Então, a parábola retrata muito bem a situação de uma pessoa que serve ao dinheiro, que tem o seu coração nas coisas materiais e não no Reino de Deus: ela se esquece de Deus, e passa a viver sem Ele.

E o fim de alguém que vive sem Deus é morrer sem Deus, algo extremamente triste e eternamente irremediável.

Por esta razão, enquanto Deus nos concede vida, devemos vivê-la como servos de Deus e não como escravos dos bens materiais, aproveitando nosso tempo para fazer o melhor em favor do nosso próximo e para buscar o aprimoramento espiritual, seguindo os ensinos de Jesus Cristo e amando a Deus em primeiro lugar.

Diferente daquele homem que, em meio à multidão que ouvia ensinamentos espirituais de Jesus, estava preocupado com a herança a receber, a nós cabe estarmos sempre sintonizados com Jesus, concentrados de todo nosso ser em seus ensinos e na prática de Sua Palavra.

Assim, seremos ricos para com Deus.

 

CONCLUSÃO

Embora o mundo valorize de forma extrema as riquezas materiais e ensine as pessoas a fazerem o que for necessário para amealhar patrimônio, Jesus Cristo vem nos ensinar a andar em sentido oposto, tendo a compreensão de que este mundo e tudo o que nela há vai passar, e que inclusive nós temos um tempo curto aqui na terra, que não deve ser desperdiçado correndo atrás do que é efêmero.

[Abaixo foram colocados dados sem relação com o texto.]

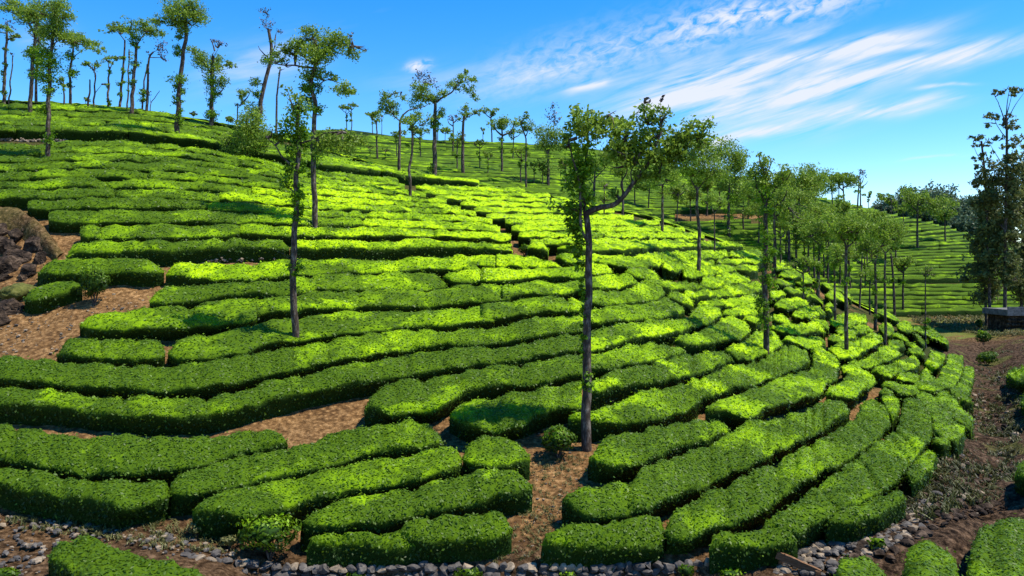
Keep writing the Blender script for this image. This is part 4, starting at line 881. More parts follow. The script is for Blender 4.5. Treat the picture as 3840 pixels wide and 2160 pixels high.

A Igreja de Cristo deve caminhar de forma diferente, mostrando ao mundo que não é escrava dos bens materiais, mas serva de Cristo.

Valorizemos o que realmente importa: o Reino de Deus, nosso relacionamento com o Altíssimo, os presentes que Ele nos dá nesta vida, como nossa saúde, nossa família, nossos amigos, nossos irmãos na fé.

A Bíblia nos ensina que todo ser humano um dia terá a sua existência neste mundo cessada. Importará saber o que fizemos nesse tempo que o Senhor nos permitiu viver aqui. Como utilizamos nossos recursos espirituais, que são os dons recebidos do Espírito. E que uso fizemos dos recursos materiais que Deus nos proporcionou? Apenas os acumulamos ou utilizamos para abençoar outras vidas?

Que o Altíssimo nos dê sabedoria e capacidade para fazermos o que é certo e conforme os ensinos do Mestre Jesus.